The film itself is a mixture of a number of things like all of Tarantino's film. Part spaghetti-western, part World War II mission film and part Looney Tunes during their propaganda years. Basterds is equal parts Dirty Dozen, Guns of Navarone and, perhaps The Young Lions as well as some French masterpiece about the love of cinema that I've never seen but am confident of its existence. It's divided up into chapters that at times can seem disparate from each other, but all tie together nicely within the last couple of chapters of the movie.

The film is gory and fun, well-written and well-acted. All in all this was a very, very solid entry into Tarantino's filmography.

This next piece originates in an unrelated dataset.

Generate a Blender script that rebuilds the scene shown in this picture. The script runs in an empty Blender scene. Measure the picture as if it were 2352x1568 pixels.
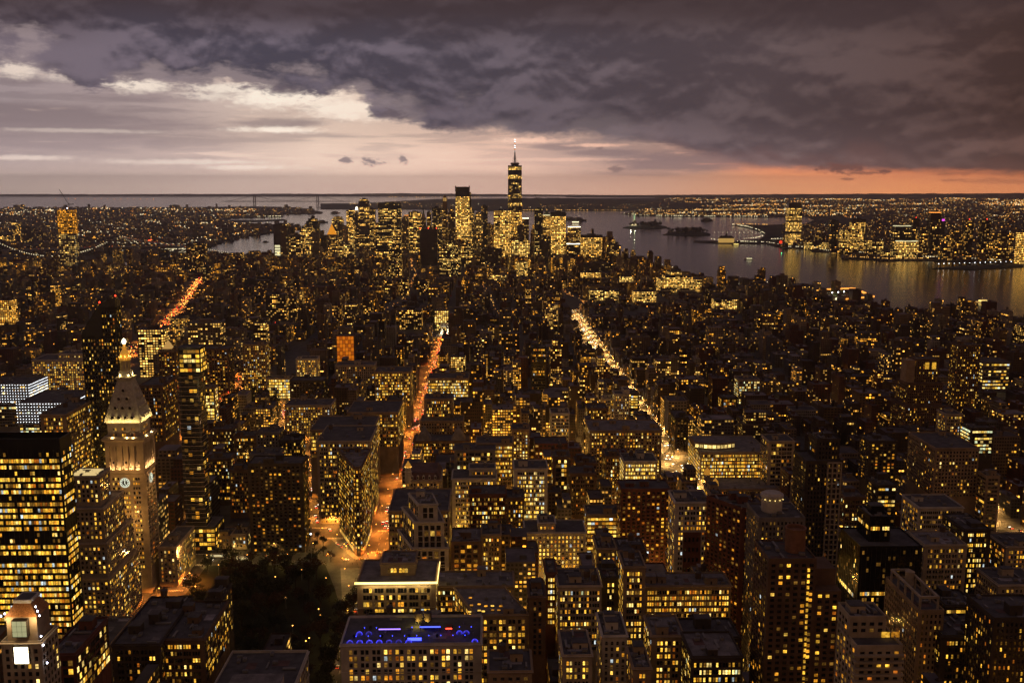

One particular aspect of the film that I loved more than most was how Tarantino seemed to pay homage to film projectionists, people who care about film, cinephiles and passionate people willing to battle the Nazi's for what's right. There's also a bit of a love-letter/history lesson about nitrate film and the film itself is even used in the plot to kill Hitler and his lieutenants. It felt particularly empowering to someone like myself who spent so long working as a film projectionist getting to where I am now and knowing that I'm part of the last of that dying breed.

In a lot of ways, the film itself feels as though it's the last of a dying breed, and that breed, more than the others, is the World War II mission-film. I want to see more films like this. Like A Bridge Too Far, like The Dirty Dozen, The Guns of Navarone, Kelly's Heroes and on and on and on.

They don't make movies like that anymore and they really ought to. So, I want to thank Quentin Tarantino for making a great movie in a tradition I thought was long dead.

For those of you interested in the Blu-ray, you'll be happy to note that there are quite a few interesting special features. Aside from a digital copy of the film, you're getting enough behind the scenes content and bonus features to choke a horse. There is the entire version of Nation's Pride, which was the film within a film, an extensive roundtable with Tarantino, extended scenes, trailers and anything else you could care to shake a fist at.

This is the kind of thing they made movies for, and it's certainly the kind of thing they made Blu-ray for.